Riot Games, developer of the wildly popular, team-based, multiplayer League of Legends (LoL) video game, knows what’s at stake. Which is why it tapped Cisco’s networking solutions to power “The Realm,” its private game server used exclusively for pro-level competitive matches at major global events.

With a vision to revolutionize how esports is played, watched, and consumed around the world, Riot Games in 2020 standardized its globally distributed technology infrastructure with Cisco solutions:

  • Cisco UCS servers power The Realm with mission-critical game servers that move from city to city in support of Riot’s global esports competitions
  • Cisco Meraki’s cloud network platform provides the on-site network for each event, allowing local access control and connecting game servers to broadcast devices
  • Cisco Nexus 9000 switches connect live event feeds to remote broadcast facilities that produce, translate and broadcast content to millions of esports fans worldwide
  • Cisco Intersight® Infrastructure Service provides proactive alerts when errors are detected, well before they have a chance to affect gameplay or viewership

“From the routers and switches that carry every packet of video to the servers that power hundreds of backend tools and applications, we rely on Cisco at every step of the production process,” says Ryan Haveson, Riot Games’ Head of Global Esports Technology.  

As part of their goal to transform the way esports events are produced and broadcast, Riot has launched its first global remote broadcast center (RBC) where live feeds from esports competitions are sent, and content is produced in real-time, translated into multiple languages, and broadcast to millions of esports fans around the world.

Riot opened the first in a planned circuit of these revolutionary RBCs in July 2022 in Dublin, powered entirely by Cisco technology.

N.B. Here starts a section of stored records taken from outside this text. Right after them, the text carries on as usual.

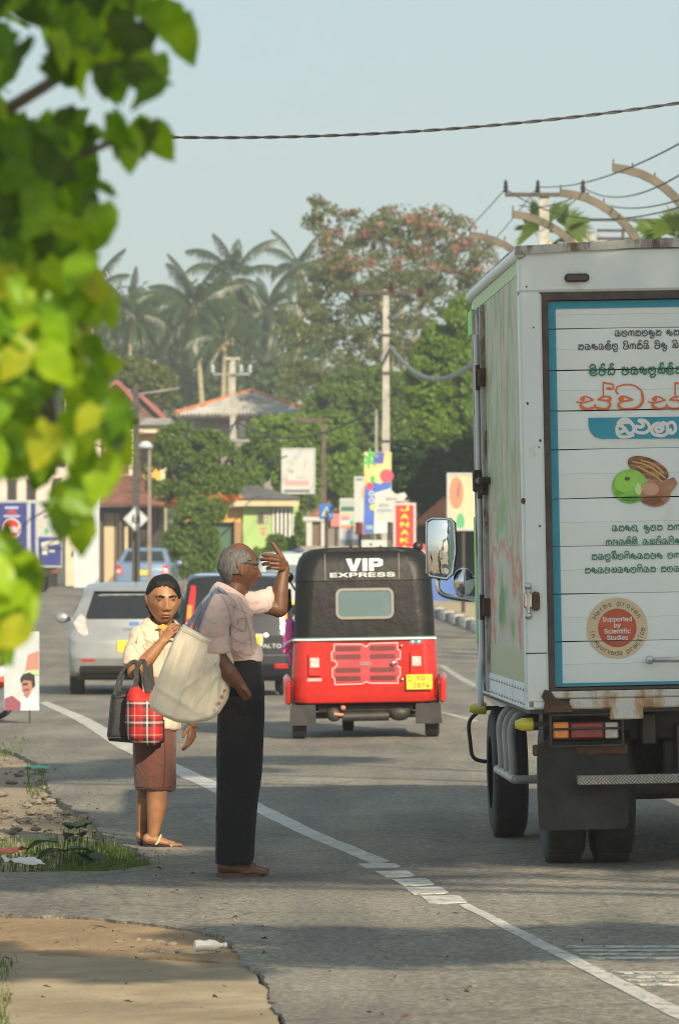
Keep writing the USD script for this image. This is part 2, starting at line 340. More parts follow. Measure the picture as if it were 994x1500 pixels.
def mark(px, m=MARK, lift=.004, jag=.008):
    g = Polygon(rough_edge(PX(px), jag, .08, int(px[0][0])+17))
    return sheet(g.buffer(0), lift, .003, .6), m
def marking(name, label, pxs, m=MARK):
    tag(obj(name, cat([mark(p, m)[0] for p in pxs]), m), label, 'road marking', kind='structure')
marking('edge_line_marking', 'white solid edge line along the near side of the road', [[(672, 1327), (686, 1325), (1020, 1490), (1020, 1508), (985, 1492)], [(57, 1030), (70, 1028), (190, 1088), (330, 1153), (470, 1222), (572, 1263), (548, 1267), (440, 1222), (300, 1155), (170, 1095)]])
for k, p in enumerate([[(524, 1266.5), (577, 1265.5), (588, 1271.5), (535, 1273)], [(549, 1277.5), (596, 1276.5), (609, 1284.5), (566, 1286.5)], [(574, 1289), (625, 1288), (636, 1297), (590, 1299)],
                       [(592, 1301.5), (645, 1300.5), (658, 1309.5), (606, 1311.5)], [(616, 1314), (672, 1313), (684, 1323.5), (628, 1325)]]):
    tag(obj('block_marking', mark(p, MARK, jag=.004)[0], MARK), 'short white block marking in the gap of the edge line', 'road marking', group='white block markings in the edge line', kind='structure')
for k, y0 in enumerate((1387, 1392.5, 1398, 1403.5, 1425, 1430.5, 1436, 1442)):
    x0 = 828+(y0-1387)*1.75
    tag(obj('rumble_line_marking', mark([(x0, y0), (1080, y0-.4), (1080, y0+2.2), (x0+5, y0+2.6)], MARK_OLD, jag=.004)[0], MARK_OLD), 'thin white transverse line across the lane at right', 'road marking', group='thin white lines across the lane', kind='structure')
marking('centre_line_marking', 'worn white centre line beyond the three-wheeler', [[(640, 974), (649, 974), (706, 1007), (690, 1006)], [(638, 1043), (650, 1044), (700, 1056), (690, 1058)]], MARK_OLD)

# loose stones, grass, weeds, litter on the verge
STONE = mat('stone_look', (.12, .10, .078), .9, (.24, .205, .155), 9, bump=.004, bscale=30)
def stones(n, region, rmin, rmax, seed):
    r = np.random.default_rng(seed); out = []
    (x0, y0), (x1, y1) = region
    for _ in range(n):
        p = G(r.uniform(x0, x1), r.uniform(y0, y1)); s = trimesh.creation.icosphere(1, 1.); rr = rmin+(rmax-rmin)*r.random()**3
        v = s.vertices*(1+.5*(r.random((len(s.vertices), 1))-.5))*rr*np.array([1.2, 1., .6]); s.vertices = v+p+[0, 0, -.02+rr*.1]; out.append(s)
    return cat(out)
tag(obj('rubble_stones', cat([stones(230, ((-20, 1100), (150, 1226)), .006, .035, 1), stones(46, ((170, 1362), (352, 1396)), .005, .022, 2), stones(60, ((0, 1345), (330, 1480)), .004, .012, 5)]), STONE),
    'loose grey stones and crumbled asphalt scattered on the verge', 'rubble', kind='stuff')
def blades(P, hmin, hmax, wid, seed, lean=.5):
    r = np.random.default_rng(seed); n = len(P); a = r.uniform(0, 6.283, n); h = r.uniform(hmin, hmax, n); w = wid*r.uniform(.6, 1.3, n)
    d = np.c_[np.cos(a), np.sin(a), np.zeros(n)]; s = np.c_[-np.sin(a), np.cos(a), np.zeros(n)]; l = lean*r.uniform(.1, 1, n)
    b0 = P-s*w[:, None]; b1 = P+s*w[:, None]; mid = P+d*(l*h*.35)[:, None]+[0, 0, 1]*(h*.62)[:, None]; tip = P+d*(l*h)[:, None]+[0, 0, 1]*(h*(1-.25*l))[:, None]
    v = np.stack([b0, b1, mid+s*w[:, None]*.7, mid-s*w[:, None]*.7, tip], 1).reshape(-1, 3); i = np.arange(n)[:, None]*5
    f = np.concatenate([i+[0, 1, 2], i+[0, 2, 3], i+[3, 2, 4]]); return trimesh.Trimesh(v, f, process=False)
GRASS = leafmat('grass_look', [(0, (.08, .13, .02)), (.4, (.13, .18, .03)), (.75, (.22, .23, .05)), (1, (.34, .29, .13))], .55, .35)
def scatter(n, x0, x1, y0, y1, seed, keep=None):
    r = np.random.default_rng(seed); out = []
    while len(out) < n:
        p = (r.uniform(x0, x1), r.uniform(y0, y1))
        if keep is None or r.random() < keep(*p): g_ = G(*p); g_[2] -= .05; out.append(g_)
    return np.array(out)
gr = [blades(scatter(1700, -20, 246, 1236, 1273, 1, lambda x, y: (.2+.8*(x/160.) if x < 90 else 1.)*min(1, max(0, (250-x-(1255-y)*2.2)/45))), .03, .085, .0035, 2, .9),
      blades(scatter(300, -20, 175, 1224, 1245, 3), .04, .11, .0035, 4), blades(scatter(260, -15, 40, 1082, 1105, 5), .04, .10, .006, 6), blades(scatter(150, 40, 75, 1115, 1165, 7), .03, .08, .006, 8),
      blades(scatter(90, 75, 140, 1180, 1222, 9), .02, .07, .004, 10), blades(scatter(620, -15, 30, 1395, 1500, 11, lambda x, y: 1 if x < 5+14*abs(math.sin(y*.07)) else .05), .03, .08, .0025, 12)]
tag(obj('grass', cat(gr), GRASS), 'short green and yellowing grass growing on the roadside verge', 'grass', kind='stuff')
def lobed_leaf(L, wd, n=5, seed=0):
    t = np.linspace(0, 1, 19); prof = np.sin(np.pi*t**.75)**.8*(1+.16*np.sin(t*24+seed))*wd/2
    up = np.c_[t*L, prof, .10*L*np.sin(np.pi*t)-.35*L*t**2]; dn = up*[1, -1, 1]; mid = np.c_[t*L, 0*t, .06*L*np.sin(np.pi*t)-.35*L*t**2-.01]
    v = np.vstack([up, mid, dn]); k = len(t); i = np.arange(k-1)
    f = np.vstack([np.c_[i, i+1, k+i+1], np.c_[i, k+i+1, k+i], np.c_[k+i, k+i+1, 2*k+i+1], np.c_[k+i, 2*k+i+1, 2*k+i]]); return trimesh.Trimesh(v, f, process=False)
WEED = leafmat('weed_look', [(0, (.03, .075, .02)), (1, (.045, .10, .025))], .45, .25)
wd = thing('weed_plant', 'low weed with broad dark green lobed leaves among the verge grass', 'weed', G(100, 1262))
for k, (a, e, l, h) in enumerate([(10, 10, .19, .05), (160, 5, .17, .10), (60, 20, .15, .16), (200, 0, .16, .06), (-30, 0, .18, .04), (95, 15, .15, .17), (-70, -5, .15, .05), (130, 10, .14, .13)]):
    m = lobed_leaf(l, l*.95, seed=k); m.apply_translation([.03, 0, 0]); m = moved(m, rz=a, ry=-e); m.apply_translation([.02*k-.05, .0, h]); obj('leaf', m, WEED, wd, True)
obj('stem', cat([cyl((.02*k-.05, 0, -.06), (.02*k-.05+.01, 0, h), .003, n=5) for k, h in enumerate([.05, .1, .16, .06, .04, .17, .05, .13])]), WEED, wd)
PAPER = mat('paper_look', (.62, .60, .56), .8, (.72, .71, .68), 9)
def crumple(w, d, amp, seed):
    t = TM(Manifold.cube([w, d, .004], True).refine_to_length(.02)); v = np.array(t.vertices); v[:, 2] += amp*(meshkit.fbm(np.c_[v[:, :2]*14, v[:, :1]*0], 3, seed)); t.vertices = v; return t
for (px, py, w_, d_, m_, lb, nm, rz_) in [(30, 1267, .16, .30, PAPER, 'crumpled white paper scrap lying at the edge of the verge grass', 'paper_scrap', 25), (14, 1251, .13, .2, paint((.55, .11, .07), .6), 'torn red and white wrapper lying in the verge grass', 'wrapper', -20),
                                     (52, 1128, .10, .25, paint((.10, .42, .25), .6), 'green plastic scrap lying by the broken asphalt edge', 'plastic_scrap', 40)]:
    p = G(px, py); tag(obj(nm, moved(crumple(w_, d_, .06, px), p-[0, 0, .01], rz=rz_), m_, smooth=40), lb, 'litter')
p = G(303, 1393)
bt = thing('plastic_bottle', 'crushed dirty white plastic bottle lying at the end of the dirt patch', 'bottle', p+[0, 0, .02], rz=15)
obj('bottle_body', lathe([(0, -.05), (.022, -.05), (.024, -.03), (.019, -.01), (.024, .01), (.02, .035), (.009, .055), (.009, .065), (0, .065)], 'x', 14), paint((.55, .54, .50), .4), bt, 40)
obj('cap', lathe([(0, .066), (.011, .066), (.011, .08), (0, .08)], 'x', 12), paint((.5, .5, .52), .5), bt, 40)

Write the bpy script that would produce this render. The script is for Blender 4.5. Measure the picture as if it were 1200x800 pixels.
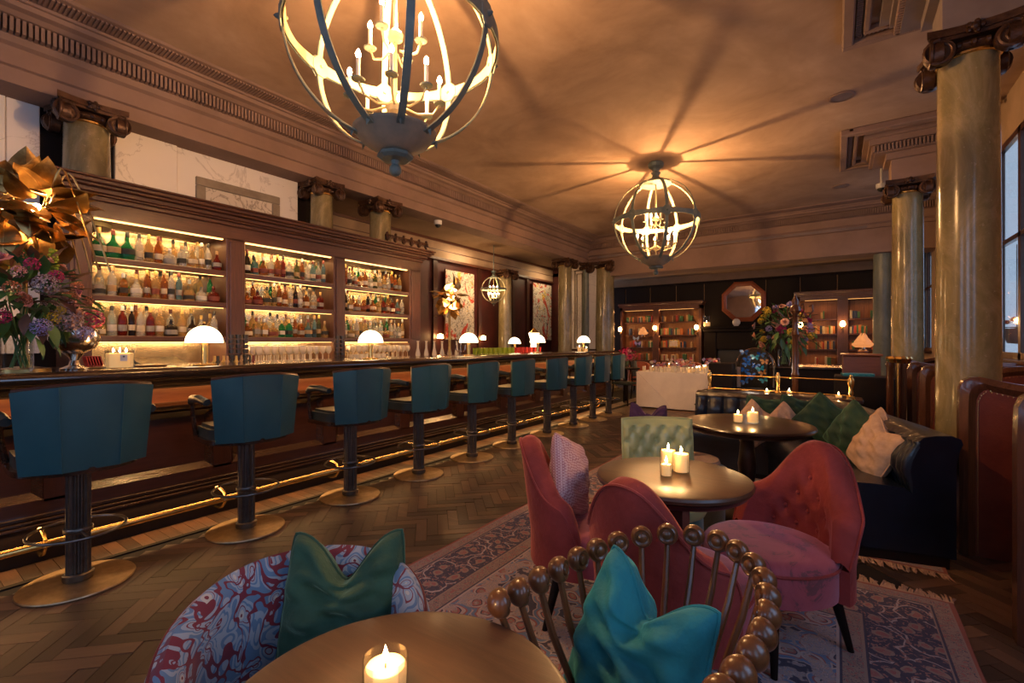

These all-IP environments allow Riot Games to produce live content and provide support to anywhere in the world at any time of day, regardless of where an event is taking place.

The 2021 League of Legends World Championships was the most-watched esports event in history. There was an average of more than 30 million worldwide viewers tuning in during the event, peaking at an astronomical 70 million concurrent viewers.

Spurring the next generation of net engineers?

Not only is it spurring real-time multi-player gaming and fan entertainment, but Riot Games is helping lead an industry that may well generate our next generation of leading-edge engineers:

  • “K–12 school districts are increasingly embracing esports to engage students and prepare them for potential STEM-related careers in the burgeoning esports industry,” writes IT solutions distributor CDW.
  • The National Association of Collegiate Esports (NACE) comprises 240+ member schools who field more than 5,000+ student-athletes and offer $16 million in esports scholarships and aid.

“Esports is the only sport that is 100% technology dependent,” points out Brian Eaton, Cisco’s Director of Global Sponsorships. “The next generation of technology innovators and network engineers will be essential to continuing to improve experiences not only in esports but across all industries, from media and entertainment and beyond.”